If his goals is 1 , then his views are muddled. There is a saying, that Computer Science CS is as much science as fluid dynamics in plumbing. Today we have so much confusion in computer science is partly due to the infancy of the field, and partly due to the ease for laymen to entry. Open a college student's science textbook, it is amazing that the most abstruse facts of nature are explained in perfect detail.

Particles smaller than visible light wavelength are measured and classified, the age of universe is estimated, and abstract ideas in math so advanced that it takes years of training just to be able to imagine it.

It is worth noting that each chapter represents years of knowledge. If we ignore the hardware part of computer science, then it reduces to mathematics. The math for CS is only 50 years old.

The confusion is understandable. In analogy, the state of physics of ancient times is as much a science as plumbing in their time. On the other hand, it is very likely that CS 50 years from today will be so advanced to be barely recognizable.

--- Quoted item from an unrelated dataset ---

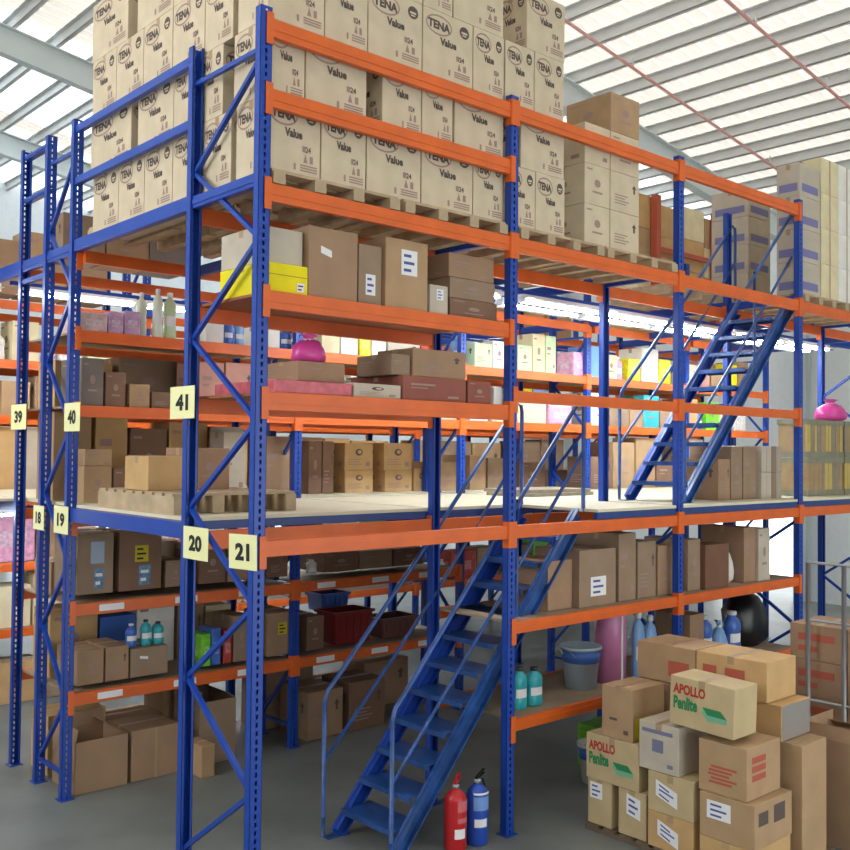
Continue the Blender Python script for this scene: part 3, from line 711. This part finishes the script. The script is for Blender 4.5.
 ('R2S2', 'carton', 'cream', 2.57, 2.797, 2.95, 0.4, 3.892, 0.238, 'cream carton', ''),
 ('R2S2', 'carton', 'white', 2.81, 3.031, 2.95, 0.4, 3.892, 0.238, 'white carton', ''),
 ('R2S2', 'pack', 'yellow', 3.058, 3.205, 2.95, 0.4, 3.892, 0.267, 'yellow pack', ''),
 ('R2S2', 'carton', 'white', 3.219, 3.41, 2.95, 0.4, 3.892, 0.252, 'white carton', ''),
 ('R2S2', 'carton', 'pale', 3.439, 3.897, 2.95, 0.4, 3.892, 0.206, 'pale carton', 'mark'),
 ('R2S2', 'carton', 'red', 3.911, 4.075, 2.95, 0.4, 3.892, 0.288, 'red carton', ''),
 ('R2S2', 'jug', 'ltblue', 4.46, 4.668, 2.95, 0.14, 3.892, 0.349, 'light blue plastic bottle', ''),
 ('R2S2', 'carton', 'greenw', 4.75, 5.032, 2.95, 0.4, 3.892, 0.283, 'pale green carton', 'mark'),
 ('R2S2', 'carton', 'white', 5.049, 5.271, 2.95, 0.4, 3.892, 0.329, 'white carton', 'mark'),
 ('R2S2', 'carton', 'greenw', 5.482, 5.734, 2.95, 0.4, 3.892, 0.317, 'pale green printed carton', 'mark'),
 ('R2S2', 'carton', 'cream', 5.751, 5.973, 2.95, 0.4, 3.892, 0.474, 'cream carton, taller', 'mark'),
 ('R2S2', 'carton', 'greenw', 5.992, 6.182, 2.95, 0.4, 3.892, 0.468, 'pale green carton', 'mark'),
 ('R2S2', 'pack', 'pink', 6.535, 6.818, 2.95, 0.3, 3.892, 0.311, 'pink tissue pack', ''),
]
# ------------------------------------------------------------------ goods on the shelves
PH = {'R1S2': 'front rack upper shelf', 'R1S1': 'front rack lower shelf', 'R2S2': 'second rack upper shelf', 'R2S1': 'second rack middle shelf',
    'R2M': 'cream deck by second rack', 'R2G2': 'second rack shelf under deck', 'R2G1': 'second rack lowest shelf', 'R2F': 'floor under second rack',
    'R1G2': 'front rack shelf under deck', 'R1G1': 'front rack lowest shelf'}
cnt = {}
for s, k, c, x0, x1, y, d, z, h, desc, ex in GOODS:
    cnt[s] = cnt.get(s, 0) + 1; w = x1 - x0
    lab = '%s, %s from left on %s' % (desc, ORD[cnt[s] - 1], PH[s]) if cnt[s] <= len(ORD) else desc
    grp = 'goods on the ' + PH[s]; xm = (x0 + x1) / 2
    if k == 'carton': carton(x0, x1, y, d, z, h, c, ex, lab, grp)
    elif k == 'carton_open': carton_open(x0, x1, y, d, z, h, c, lab, grp)
    elif k == 'pack': pack(x0, x1, y, d, z, h, c, lab, grp)
    elif k == 'jug': jug(xm, y + w / 2, z, w / 2 * .97, h, c, lab, grp, 'dark' if c == 'teal' else 'white')
    elif k == 'bucket': bucket(xm, y + w / 2, z, w / 2, h, c, lab, group=grp)
    elif k == 'basket': basket(x0, x1, y, d, z, h, c, lab, grp)
    elif k == 'bag': bag(xm, y + .12, z, w, h, c, lab, grp)
    elif k == 'roll':
        o = MB().lathe([(w / 2, 0), (w / 2, h * .97), (w / 2 * .9, h)], 16, sy=.8).build('plastic_roll', pm(c, 'roll'), None, True); o.location = (xm, y + w / 2, z); tag(o, lab, 'roll', grp)
        MB().box(-.012, .012, -w * .41, -w * .395, .02, h * .95).build('white_seam', white, o)
bag(.60, .36, 3.496, .26, .19, 'magenta', 'pink and white plastic bag on the worn brown carton of the front rack')

# goods of the third rack and of the far bays: seeded, shelf by shelf
def fill(yf, z, xa, xb, hmax, cols, where, seed, style=('mark', '', 'mark'), dmin=.16, dmax=.42, posts=True, hmin=.5):
    rr = random.Random(seed); x = xa; n = 0
    while x < xb - dmin:
        w = rr.uniform(dmin, dmax)
        if x + w > xb: break
        gx = [g_ for g_ in [-2.25] + GX if x - .05 < g_ + .05 and x + w > g_ - .05]
        if gx and posts: x = gx[0] + .055; 
        if x + w > xb: break
        gx = [g_ for g_ in GX if x < g_ - .05 < x + w]
        if gx and posts: w = gx[0] - .055 - x
        if w > .08:
            h = rr.uniform(hmin, 1) * hmax; c = rr.choice(cols); lab = '%%s %s, %s from its left' % (where, ORD[n % 28]); n += 1
            kd = rr.random()
            if c in ('kraft', 'kraft2', 'kraft3', 'brown', 'tan', 'pale', 'cream', 'grey') or kd < .35:
                carton(x, x + w, yf, .4, z, h, c, rr.choice(style), lab % (NM[c] + ' carton on the'), 'goods on the ' + where)
            elif kd < .75: pack(x, x + w, yf, .3, z, h, c, lab % (NM[c] + ' package on the'), 'goods on the ' + where)
            else:
                r_ = min(.09, w / 2); jug(x + r_, yf + r_, z, r_, min(h, .32), c, lab % (NM[c] + ' bottle on the'), 'goods on the ' + where); w = r_ * 2
        x += w + rr.uniform(.01, .06)
NM = dict(kraft='light brown', kraft2='mid brown', kraft3='grey brown', brown='dark brown', tan='tan', pale='pale grey', cream='cream', grey='dark grey',
    white='white', pink='pink', lilac='lilac', greenw='pale green', yellow='yellow', blue='blue', ltblue='light blue', red='red', redw='salmon', green='bright green', teal='teal', orangey='orange', reddot='pale pink')
bright = ['white', 'pink', 'lilac', 'greenw', 'cream', 'ltblue', 'tan', 'white', 'redw', 'cream', 'kraft', 'yellow']
browns = ['kraft', 'kraft2', 'kraft3', 'brown', 'tan', 'pale', 'kraft', 'tan']
mixed = browns + ['white', 'red', 'blue', 'cream', 'green', 'white', 'teal']
fill(6.29, .862, -2.1, 4.4, .62, ['white', 'cream', 'pink', 'tan', 'ltblue', 'kraft', 'white', 'red'], 'third rack lowest shelf', 11, dmin=.28, dmax=.5)
fill(6.29, 1.602, -2.1, 4.4, .60, ['white', 'cream', 'pink', 'tan', 'kraft', 'white', 'redw', 'kraft2'], 'third rack shelf under deck', 12, dmin=.28, dmax=.5)
fill(6.29, .862, 6.8, 11, .55, mixed, 'third rack far lowest shelf', 51, dmin=.4, dmax=.7)
fill(6.29, 1.602, 5.0, 11, .55, mixed, 'third rack far shelf under deck', 52, dmin=.4, dmax=.7)
fill(6.29, 2.345, -2.1, 11, .80, browns, 'third rack deck level', 13, dmin=.4, dmax=.75, hmin=.85)
fill(6.29, 3.262, -2.1, 11, .52, browns + ['white', 'pink', 'cream'], 'third rack middle shelf', 14, dmin=.3, dmax=.55, hmin=.7)
fill(6.29, 3.892, -2.1, 11, .56, bright, 'third rack upper shelf', 15, dmin=.25, dmax=.5, hmin=.6)
fill(6.29, .002, -2.1, 2.2, .75, browns, 'floor under third rack', 16, dmin=.4, dmax=.7)
fill(2.96, 3.892, 6.9, 10.8, .50, bright, 'second rack far upper shelf', 18, dmin=.22)
fill(2.96, 2.432, 6.9, 10.8, .70, browns, 'cream deck far end by second rack', 26, dmin=.35, dmax=.5)
fill(2.96, 3.262, 6.9, 10.8, .48, mixed, 'second rack far middle shelf', 19, dmin=.25)
fill(3.56, 2.432, .1, 2.2, .80, browns, 'cream deck rear row by second rack', 25, dmin=.3, dmax=.42, hmin=.8)
fill(3.56, 3.262, .1, 6.6, .50, browns, 'second rack middle shelf rear half', 21, dmin=.5, dmax=.7)
fill(3.56, 1.602, .1, 2.2, .50, browns, 'second rack rear shelf under deck', 22, dmin=.5, dmax=.7)
fill(3.56, .862, .1, 2.2, .60, ['white', 'cream', 'teal', 'kraft2', 'kraft', 'blue', 'tan'], 'second rack lowest shelf rear half', 23, dmin=.28, dmax=.45, hmin=.7)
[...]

The author's comments are mainly about human psychology towards software. He discusses or summarizes people's habits in programing, language productivity statistics, preference of syntax, small vs large languages, pitfalls of object oriented programing…etc. These issues are of superficial nature in CS. The only real progress in CS in the long run is by solving math problems.

The short term solution is to educate programers. Teach them algorithms, algebra, symbolic logic, discrete math, or even scientific philosophy. Teach them to think independently and logically, so the quality of the corporate programer as a whole can be improved, and the worse-is-better pest can decrease. In the subject of human psychology to software technology, there are nobler approaches, in either scientific direction or observational.

The author's comments read like crackpot's.